Tone was captured alongside over 2,000 French servicemen in a sea battle lasting around four hours between the French and British navy near Tory Island off the Donegal coast.
The captive officers, Tone among them, were landed and marched to Letterkenny where they had been invited to breakfast by the Earl of Cavan. Although there is uncertainty over whether this event happened in Letterkenny or Buncrana, the details remain the same.
Tone, in French military uniform, was identified by Sir George Hill, a fellow student at Trinity College. Hill entered the room accompanied by soldiers and said; “Mr Tone, I am very happy to see you” to which Tone replied “Sir George, I am happy to see you. How are Lady Hill and the family?”
Tone was removed to another room and handcuffed, declaring; “for the cause which I have embraced I feel prouder to wear these chains than if I were decorated with the Star and Garter of England”.
He was taken under an escort of dragoons, first to Derry and later Dublin where he was imprisoned in the Royal Barracks.
After his court martial on 10 November he pleaded to be given a soldier’s death by firing squad but his request was denied and he was sentenced to death by hanging.

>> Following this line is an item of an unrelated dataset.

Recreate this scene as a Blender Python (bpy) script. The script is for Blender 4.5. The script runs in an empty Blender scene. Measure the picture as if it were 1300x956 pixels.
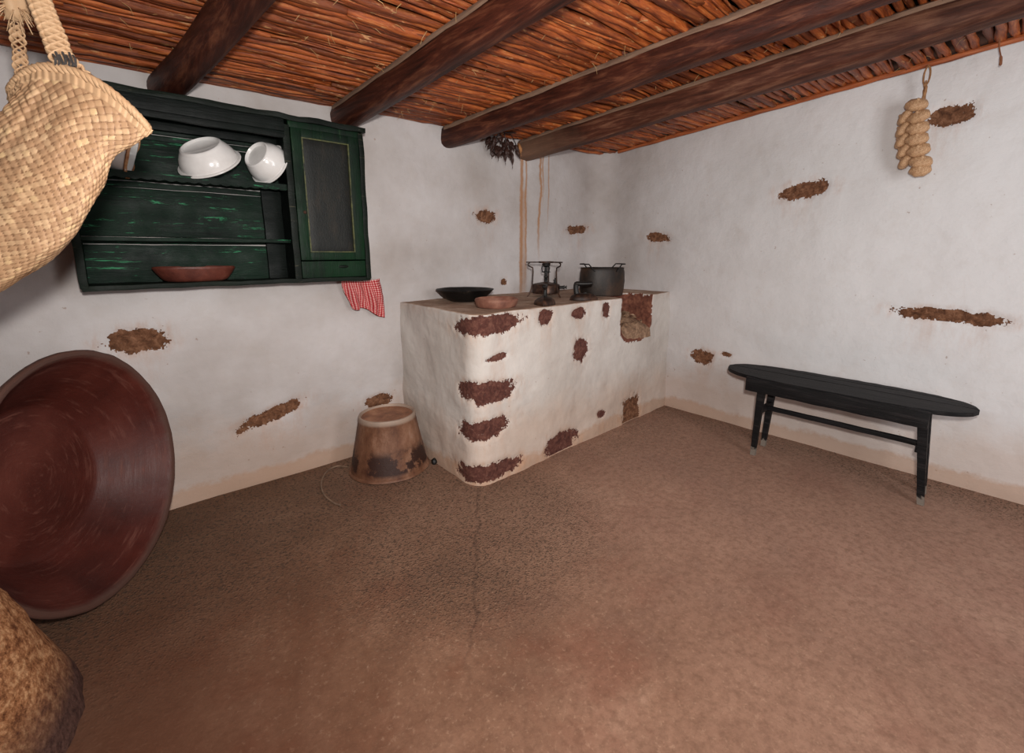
import bpy, bmesh, math, random
from mathutils import Vector, Matrix, noise, Euler
from mathutils.bvhtree import BVHTree
PI = math.pi
R = math.radians
random.seed(7)
scene = bpy.context.scene
col = scene.collection
V = Vector

# ------------------------------------------------------------------ helpers
def fbm(p, o=4, h=0.6):
    s = 0; a = 1; t = 0
    p = V(p)
    for _ in range(o):
        s += a * noise.noise(p); t += a; a *= h; p = p * 2.03 + V((3.1, 7.7, 1.3))
    return s / t

def sm(a, b, x):
    if a == b: return 0.0 if x < a else 1.0
    t = max(0, min(1, (x - a) / (b - a))); return t * t * (3 - 2 * t)

def lin(c):
    return tuple((x / 255 / 12.92) if x / 255 <= 0.04045 else ((x / 255 + 0.055) / 1.055) ** 2.4 for x in c) + (1,)

class MB:
    def __init__(s): s.v = []; s.f = []; s.uv = None; s.att = {}
    def add(s, vs, fs):
        n = len(s.v); s.v += [tuple(v) for v in vs]; s.f += [tuple(i + n for i in f) for f in fs]; return n
    def grid(s, rows, closeu=False, closev=False):
        n = len(rows); m = len(rows[0]); b = len(s.v)
        for r in rows: s.v += [tuple(p) for p in r]
        for i in range(n - (0 if closev else 1)):
            for j in range(m - (0 if closeu else 1)):
                s.f.append((b + i * m + j, b + i * m + (j + 1) % m, b + ((i + 1) % n) * m + (j + 1) % m, b + ((i + 1) % n) * m + j))
        return b
    def box(s, x0, x1, y0, y1, z0, z1, seg=0, amp=0, rnd=0.0, seed=0, mtx=None):
        """box with bevelled, worn edges: subdivided along its length and jittered"""
        bm = bmesh.new(); bmesh.ops.create_cube(bm, size=1)
        c = V(((x0 + x1) / 2, (y0 + y1) / 2, (z0 + z1) / 2)); d = V((abs(x1 - x0), abs(y1 - y0), abs(z1 - z0)))
        for v in bm.verts: v.co = V((v.co.x * d.x, v.co.y * d.y, v.co.z * d.z))
        if rnd: bmesh.ops.bevel(bm, geom=bm.edges[:], offset=min(rnd, min(d) * .45), segments=2, affect='EDGES', profile=.6)
        if seg:
            for ax in range(3):
                k = int(d[ax] / seg)
                for i in range(1, k):
                    t = -d[ax] / 2 + d[ax] * i / k; nn = V((0, 0, 0)); nn[ax] = 1; cc = V((0, 0, 0)); cc[ax] = t
                    bmesh.ops.bisect_plane(bm, geom=bm.verts[:] + bm.edges[:] + bm.faces[:], plane_co=cc, plane_no=nn)
        bm.verts.index_update()
        vs = []
        for v in bm.verts:
            p = v.co + c
            if amp:
                q = p * 9 + V((seed * 3.7, seed, seed * 1.9)); p = p + V((noise.noise(q), noise.noise(q + V((9, 9, 9))), noise.noise(q + V((5, 1, 19))))) * amp
            vs.append(mtx @ p if mtx else p)
        s.add(vs, [[v.index for v in f.verts] for f in bm.faces]); bm.free()
    def lathe(s, prof, n=48, loc=(0, 0, 0), sx=1, sy=1, mtx=None, amp=0, seed=0, fq=12):
        rows = []
        for (r, z) in prof:
            row = []
            for k in range(n):
                a = 2 * PI * k / n; p = V((r * math.cos(a) * sx, r * math.sin(a) * sy, z))
                if amp: p += V((p.x, p.y, .0)).normalized() * noise.noise(p * fq + V((seed, 0, 0))) * amp if r > 1e-5 else V((0, 0, 0))
                if amp: p.z += noise.noise(p * fq + V((seed, 50, 0))) * amp
                p = (mtx @ p) if mtx else p
                row.append(p + V(loc))
            rows.append(row)
        s.grid(rows, closeu=True)
    def tube(s, pts, rad, n=8, sq=1.0, cap=True, wob=0, seed=0):
        pts = [V(p) for p in pts]; N = len(pts)
        if not hasattr(rad, '__len__'): rad = [rad] * N
        up = V((0, 0, 1)); t0 = (pts[1] - pts[0]).normalized()
        if abs(t0.z) > .9: up = V((1, 0, 0))
        rows = []; side = t0.cross(up).normalized()
        for i in range(N):
            t = (pts[min(i + 1, N - 1)] - pts[max(i - 1, 0)]).normalized()
            side = (side - t * side.dot(t)).normalized(); b = side.cross(t)
            row = []
            for k in range(n):
                a = 2 * PI * k / n; r = rad[i]
                if wob: r *= 1 + wob * noise.noise(V((math.cos(a) * 1.3 + seed, math.sin(a) * 1.3, i * .45 + seed * 3)))
                row.append(pts[i] + side * math.cos(a) * r + b * math.sin(a) * r * sq)
            rows.append(row)
        b0 = s.grid(rows, closeu=True)
        if cap:
            s.f.append(tuple(b0 + k for k in range(n))[::-1]); s.f.append(tuple(b0 + (N - 1) * n + k for k in range(n)))
        return b0
    def build(s, name, mat=None, parent=None, smooth=True, angle=40):
        me = bpy.data.meshes.new(name); me.from_pydata(s.v, [], s.f); me.update()
        bm = bmesh.new(); bm.from_mesh(me); bmesh.ops.recalc_face_normals(bm, faces=bm.faces[:]); bm.to_mesh(me); bm.free()
        if mat: me.materials.append(mat)
        for k, vals in s.att.items():
            a = me.attributes.new(k, 'FLOAT', 'POINT'); a.data.foreach_set('value', vals)
        if s.uv:
            l = me.uv_layers.new(name='UVMap')
            for lp in me.loops: l.data[lp.index].uv = s.uv[lp.vertex_index]
        if smooth:
            me.polygons.foreach_set('use_smooth', [True] * len(me.polygons))
            if angle < 180: me.set_sharp_from_angle(angle=R(angle))
        o = bpy.data.objects.new(name, me); col.objects.link(o)
        if parent: o.parent = parent
        return o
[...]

But rather than suffer this fate, he attempted suicide and died 9 days later at the age of 34.
Inspired by the American and French revolutions, the United Irishmen had initially sought democratic reform, lobbying for the vote to be extended to Catholics and to non-property holders. They had a determinedly non-sectarian outlook, their motto being, as their leading member, Wolfe Tone put it, ‘to unite Catholic, Protestant and Dissenter under the common name of Irishman’.
Some of their early demands were granted by the Irish parliament, for example Catholics were given the right to vote in 1793, as well as the right to attend university, obtain degrees and to serve in the military and civil service.

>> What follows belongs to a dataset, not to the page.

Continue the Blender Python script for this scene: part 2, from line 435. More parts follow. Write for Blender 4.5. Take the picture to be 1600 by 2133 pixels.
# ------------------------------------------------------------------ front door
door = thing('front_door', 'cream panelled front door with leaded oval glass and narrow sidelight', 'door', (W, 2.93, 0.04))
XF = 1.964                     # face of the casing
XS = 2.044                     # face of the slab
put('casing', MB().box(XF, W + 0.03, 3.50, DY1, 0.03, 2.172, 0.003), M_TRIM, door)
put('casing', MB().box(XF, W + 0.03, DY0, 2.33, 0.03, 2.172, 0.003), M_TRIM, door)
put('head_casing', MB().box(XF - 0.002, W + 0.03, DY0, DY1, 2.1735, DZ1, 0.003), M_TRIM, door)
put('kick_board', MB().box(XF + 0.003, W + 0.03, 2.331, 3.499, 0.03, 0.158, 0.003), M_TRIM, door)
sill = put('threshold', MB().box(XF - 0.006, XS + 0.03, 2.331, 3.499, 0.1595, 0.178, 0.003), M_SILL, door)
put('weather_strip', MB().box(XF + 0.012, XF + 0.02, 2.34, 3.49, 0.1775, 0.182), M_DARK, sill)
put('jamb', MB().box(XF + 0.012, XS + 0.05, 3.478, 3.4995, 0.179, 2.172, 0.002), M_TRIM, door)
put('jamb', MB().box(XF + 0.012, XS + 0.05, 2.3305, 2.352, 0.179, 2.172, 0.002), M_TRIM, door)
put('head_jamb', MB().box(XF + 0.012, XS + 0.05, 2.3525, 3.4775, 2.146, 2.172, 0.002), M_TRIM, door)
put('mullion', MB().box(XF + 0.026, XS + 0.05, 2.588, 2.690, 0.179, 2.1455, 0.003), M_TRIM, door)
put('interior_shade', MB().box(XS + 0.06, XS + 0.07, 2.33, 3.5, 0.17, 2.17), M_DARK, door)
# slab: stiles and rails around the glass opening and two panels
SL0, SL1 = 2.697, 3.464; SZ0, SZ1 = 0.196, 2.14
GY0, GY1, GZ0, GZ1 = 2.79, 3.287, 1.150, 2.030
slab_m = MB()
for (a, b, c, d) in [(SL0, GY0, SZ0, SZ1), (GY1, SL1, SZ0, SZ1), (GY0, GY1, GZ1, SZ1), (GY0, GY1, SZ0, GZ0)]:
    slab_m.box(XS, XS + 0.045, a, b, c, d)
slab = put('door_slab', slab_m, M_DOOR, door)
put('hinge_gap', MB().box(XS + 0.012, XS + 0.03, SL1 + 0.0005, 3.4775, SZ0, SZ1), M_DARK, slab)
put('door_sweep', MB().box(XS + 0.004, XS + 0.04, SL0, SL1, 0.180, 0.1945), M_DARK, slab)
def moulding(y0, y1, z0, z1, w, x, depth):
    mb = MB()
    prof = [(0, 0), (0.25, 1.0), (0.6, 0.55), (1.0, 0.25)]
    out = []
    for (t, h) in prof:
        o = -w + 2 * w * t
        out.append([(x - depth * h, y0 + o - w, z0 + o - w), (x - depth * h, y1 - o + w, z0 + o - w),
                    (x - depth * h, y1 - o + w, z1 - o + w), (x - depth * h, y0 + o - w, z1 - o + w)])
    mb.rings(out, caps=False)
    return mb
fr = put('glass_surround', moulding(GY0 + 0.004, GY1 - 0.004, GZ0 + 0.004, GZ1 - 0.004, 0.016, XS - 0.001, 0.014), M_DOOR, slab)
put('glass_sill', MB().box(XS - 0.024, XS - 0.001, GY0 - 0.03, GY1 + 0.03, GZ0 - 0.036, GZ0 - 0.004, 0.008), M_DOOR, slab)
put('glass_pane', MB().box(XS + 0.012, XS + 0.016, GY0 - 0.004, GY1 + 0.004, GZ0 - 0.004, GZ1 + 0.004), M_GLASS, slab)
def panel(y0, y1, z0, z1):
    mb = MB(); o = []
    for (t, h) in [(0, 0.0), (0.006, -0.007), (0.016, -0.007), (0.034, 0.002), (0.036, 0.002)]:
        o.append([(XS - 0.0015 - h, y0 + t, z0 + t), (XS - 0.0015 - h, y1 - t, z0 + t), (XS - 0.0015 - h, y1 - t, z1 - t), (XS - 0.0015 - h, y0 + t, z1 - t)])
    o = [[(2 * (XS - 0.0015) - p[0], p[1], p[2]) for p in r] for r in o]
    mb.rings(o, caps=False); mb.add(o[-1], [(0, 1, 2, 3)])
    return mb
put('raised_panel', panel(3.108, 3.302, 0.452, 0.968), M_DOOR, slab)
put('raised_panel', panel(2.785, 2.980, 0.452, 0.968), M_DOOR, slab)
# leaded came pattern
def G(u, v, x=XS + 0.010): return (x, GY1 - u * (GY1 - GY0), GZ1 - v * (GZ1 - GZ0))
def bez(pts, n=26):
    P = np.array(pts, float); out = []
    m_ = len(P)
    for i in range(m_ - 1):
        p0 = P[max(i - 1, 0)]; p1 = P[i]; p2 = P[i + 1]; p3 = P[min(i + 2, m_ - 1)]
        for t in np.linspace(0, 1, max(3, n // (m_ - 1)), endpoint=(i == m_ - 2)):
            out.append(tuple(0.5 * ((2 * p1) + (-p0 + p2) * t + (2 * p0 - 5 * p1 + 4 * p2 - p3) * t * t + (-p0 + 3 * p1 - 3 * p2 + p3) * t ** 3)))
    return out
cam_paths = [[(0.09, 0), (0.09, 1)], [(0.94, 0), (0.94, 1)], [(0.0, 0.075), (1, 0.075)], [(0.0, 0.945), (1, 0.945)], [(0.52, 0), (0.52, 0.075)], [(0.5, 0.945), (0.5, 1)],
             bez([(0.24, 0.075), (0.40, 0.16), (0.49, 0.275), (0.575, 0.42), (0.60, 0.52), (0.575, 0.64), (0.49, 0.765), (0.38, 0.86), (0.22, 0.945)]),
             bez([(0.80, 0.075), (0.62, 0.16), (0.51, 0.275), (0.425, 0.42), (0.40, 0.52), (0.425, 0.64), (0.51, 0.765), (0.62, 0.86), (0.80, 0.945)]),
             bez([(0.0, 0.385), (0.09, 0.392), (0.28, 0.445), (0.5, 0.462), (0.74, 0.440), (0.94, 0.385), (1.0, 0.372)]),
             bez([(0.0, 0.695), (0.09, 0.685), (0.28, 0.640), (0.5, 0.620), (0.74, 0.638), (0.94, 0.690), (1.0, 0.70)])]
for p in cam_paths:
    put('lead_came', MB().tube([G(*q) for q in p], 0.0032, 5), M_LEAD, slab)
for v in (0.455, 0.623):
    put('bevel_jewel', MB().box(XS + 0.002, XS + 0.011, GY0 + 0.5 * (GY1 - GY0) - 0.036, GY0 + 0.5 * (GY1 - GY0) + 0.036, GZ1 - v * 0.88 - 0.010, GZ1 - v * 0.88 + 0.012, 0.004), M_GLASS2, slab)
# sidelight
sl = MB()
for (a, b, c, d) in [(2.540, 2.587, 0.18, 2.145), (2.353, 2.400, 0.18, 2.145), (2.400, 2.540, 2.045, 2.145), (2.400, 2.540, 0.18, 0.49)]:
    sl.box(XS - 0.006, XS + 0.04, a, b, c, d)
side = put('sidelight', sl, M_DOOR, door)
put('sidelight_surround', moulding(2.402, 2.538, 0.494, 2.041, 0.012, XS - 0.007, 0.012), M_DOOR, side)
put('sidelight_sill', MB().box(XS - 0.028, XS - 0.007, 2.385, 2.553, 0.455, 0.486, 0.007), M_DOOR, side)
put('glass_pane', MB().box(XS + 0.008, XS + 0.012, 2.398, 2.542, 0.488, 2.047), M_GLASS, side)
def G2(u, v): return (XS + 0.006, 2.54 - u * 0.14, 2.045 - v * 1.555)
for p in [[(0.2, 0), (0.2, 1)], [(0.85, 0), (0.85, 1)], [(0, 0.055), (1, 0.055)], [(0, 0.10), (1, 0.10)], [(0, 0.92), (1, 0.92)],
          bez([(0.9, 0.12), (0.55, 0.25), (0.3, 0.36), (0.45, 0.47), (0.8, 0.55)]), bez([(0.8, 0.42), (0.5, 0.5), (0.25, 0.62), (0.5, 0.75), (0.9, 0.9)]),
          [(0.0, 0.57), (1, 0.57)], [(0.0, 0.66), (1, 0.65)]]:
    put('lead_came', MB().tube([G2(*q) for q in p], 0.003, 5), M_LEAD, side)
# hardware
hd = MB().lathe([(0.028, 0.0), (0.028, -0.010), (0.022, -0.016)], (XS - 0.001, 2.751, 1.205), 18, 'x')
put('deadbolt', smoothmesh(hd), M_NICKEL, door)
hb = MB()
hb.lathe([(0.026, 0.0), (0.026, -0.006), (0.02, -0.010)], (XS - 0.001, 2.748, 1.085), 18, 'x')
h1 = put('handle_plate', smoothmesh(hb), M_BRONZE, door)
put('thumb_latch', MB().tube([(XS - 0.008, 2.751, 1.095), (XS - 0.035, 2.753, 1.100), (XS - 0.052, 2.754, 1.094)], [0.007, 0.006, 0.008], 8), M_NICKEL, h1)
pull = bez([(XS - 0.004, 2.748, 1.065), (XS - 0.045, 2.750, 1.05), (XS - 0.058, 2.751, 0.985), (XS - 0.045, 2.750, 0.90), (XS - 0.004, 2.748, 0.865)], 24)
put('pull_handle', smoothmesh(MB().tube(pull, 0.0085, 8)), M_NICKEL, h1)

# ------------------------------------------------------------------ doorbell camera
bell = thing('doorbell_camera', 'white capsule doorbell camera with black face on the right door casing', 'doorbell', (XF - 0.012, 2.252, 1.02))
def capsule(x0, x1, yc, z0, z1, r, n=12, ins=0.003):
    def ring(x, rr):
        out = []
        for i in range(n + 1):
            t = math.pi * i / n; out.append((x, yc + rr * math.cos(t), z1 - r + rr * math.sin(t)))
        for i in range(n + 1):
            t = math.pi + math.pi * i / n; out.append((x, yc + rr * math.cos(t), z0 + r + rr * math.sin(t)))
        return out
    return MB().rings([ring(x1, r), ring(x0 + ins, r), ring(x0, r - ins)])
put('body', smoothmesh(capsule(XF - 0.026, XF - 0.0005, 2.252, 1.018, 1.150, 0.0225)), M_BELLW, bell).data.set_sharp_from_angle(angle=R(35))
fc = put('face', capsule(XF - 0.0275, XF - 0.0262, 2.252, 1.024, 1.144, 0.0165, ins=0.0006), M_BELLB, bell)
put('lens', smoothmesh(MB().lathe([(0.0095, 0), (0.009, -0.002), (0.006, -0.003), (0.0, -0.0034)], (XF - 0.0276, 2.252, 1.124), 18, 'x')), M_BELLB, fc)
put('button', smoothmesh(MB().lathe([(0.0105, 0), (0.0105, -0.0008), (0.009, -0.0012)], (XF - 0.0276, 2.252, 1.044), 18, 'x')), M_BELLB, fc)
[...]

But the organisation was banned after Britain went to war with France in 1793 and it went underground.
Crown forces attempted to terrorise any would-be revolutionaries in Ireland who might aid the French in the event of another invasion.
Their methods included the burning of houses and Catholic churches, summary executions and the practice of ‘pitch-capping’ whereby lit tar was placed on a victim’s scalp.
By the summer of 1798, the United Irishmen, under severe pressure from their own supporters to act, planned a co-ordinated nationwide uprising, aimed at overthrowing the government in Dublin, severing the connection with Britain and founding an Irish Republic.
But the rebellion failed to launch a coordinated nationwide uprising. There were instead isolated outbreaks of rebellion in county Wexford, other Leinster counties, counties Antrim and Down in the north and after the landing of a French expeditionary force, in County Mayo in the west.
Meanwhile, Wofe Tone had travelled to France where he successfully implored the French to assist Ireland in pulling down the monarchy and establishing a republic.
“If the Irish can hold out till winter, I have every reason to hope that the French will assist them effectually,” he wrote in his diary.
On 20 September he embarked for Ireland with the French fleet under Admiral Bompart intending on setting ashore in Lough Swilly but bad weather and a more powerful British fleet barred the way.
The Battle of Tory as it became known, was the last French attempt at an Irish invasion.
Wolfe Tone's body was buried with those of his ancestors in the ancient cemetery of Bodenstown near Sallins in County Kildare.